Newbold Pacey is the older of the two villages having at one time been the village and Ashorne the hamlet. Local folklore says that Ashorne came about when a gentleman named Edward Carew came to Newbold Pacey to escape the plague in London, but brought it with him. The villagers then crossed Oozley Brook to escape the plague and built their houses in Ashorne.  Ashorne is an Anglo-Saxon word for north-east, so it signifies the north-east corner of the parish.

There is a monument to Edward Carew and his infant daughter in the church. This monument was brought from the previous church which was partly wooden. The present church was designed by J. L. Pearson, who was also the architect of Truro cathedral. There are a few interesting monuments in the church, one to a past vicar who was nephew of the poet Southey and another to somebody who was 'a martyr to the gout.'


It is rumoured a lot of the cottages in Newbold Pacey were burnt down and never rebuilt, hence the few which remain today. The old vicarage has an exact replica in Virginia, USA. In Ashorne the oldest houses are around the Green, except Stonehouse Farm House, which is mentioned in the Domesday Book. Several of the houses are wattle and daub, the marl being collected from the 'Holloway', which is now a 'C' class road. At one time this was the only way in and out of the village. 

In more recent times the village has built a new village hall which replaced a hut dating from the First World War. Unfortunately, the village has lost its school, post office and shop. The chapel has been sold and converted into a house. 
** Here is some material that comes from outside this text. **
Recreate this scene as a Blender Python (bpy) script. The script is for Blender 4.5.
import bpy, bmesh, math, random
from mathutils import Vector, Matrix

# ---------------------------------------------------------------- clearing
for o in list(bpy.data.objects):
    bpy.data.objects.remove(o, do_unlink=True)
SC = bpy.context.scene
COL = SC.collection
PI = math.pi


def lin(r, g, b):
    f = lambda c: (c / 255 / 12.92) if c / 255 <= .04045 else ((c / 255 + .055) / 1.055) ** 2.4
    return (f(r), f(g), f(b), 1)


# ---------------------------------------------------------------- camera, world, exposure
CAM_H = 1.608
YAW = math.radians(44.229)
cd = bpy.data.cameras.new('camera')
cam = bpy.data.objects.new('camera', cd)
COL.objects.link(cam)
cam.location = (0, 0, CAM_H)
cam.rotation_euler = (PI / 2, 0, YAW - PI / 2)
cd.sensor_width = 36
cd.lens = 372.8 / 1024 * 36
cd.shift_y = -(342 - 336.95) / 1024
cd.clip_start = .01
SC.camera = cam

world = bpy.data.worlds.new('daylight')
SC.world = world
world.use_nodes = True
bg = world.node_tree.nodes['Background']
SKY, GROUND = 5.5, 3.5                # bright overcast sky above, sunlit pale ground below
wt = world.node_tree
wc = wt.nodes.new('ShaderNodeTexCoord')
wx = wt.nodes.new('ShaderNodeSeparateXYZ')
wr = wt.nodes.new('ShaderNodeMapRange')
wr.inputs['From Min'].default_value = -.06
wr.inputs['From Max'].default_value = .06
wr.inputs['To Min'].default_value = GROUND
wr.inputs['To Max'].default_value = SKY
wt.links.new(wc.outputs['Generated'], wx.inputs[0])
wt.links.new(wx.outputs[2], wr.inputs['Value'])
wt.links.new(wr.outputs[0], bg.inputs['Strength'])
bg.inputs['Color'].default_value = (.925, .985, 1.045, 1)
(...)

One of the local large houses, Ashorne Hill, was once owned by Mr Bryant of Bryant and May Matches, and was bought by the iron and steel industry during the Second World War as their headquarters. It is now a management college. 

There is a cricket field which is the only one in the country where you cross water to get from the pavilion to the field. In the adjoining Ashorne House, at one time, lived Major Bouch, whose uncle was the builder of the doomed Tay Bridge. 

As in countless English villages, Newbold Pacey and Ashorne now has very little to offer in the way of employment. Thus, families which have lived in the parish for many generations must look elsewhere for jobs. As they commute to nearby towns, so do the newcomers to the village. There are still a significant number of family names which appeared in the 1851 census, and whose grandparents feature, as children, in the 1869-70 Log Book of the village school.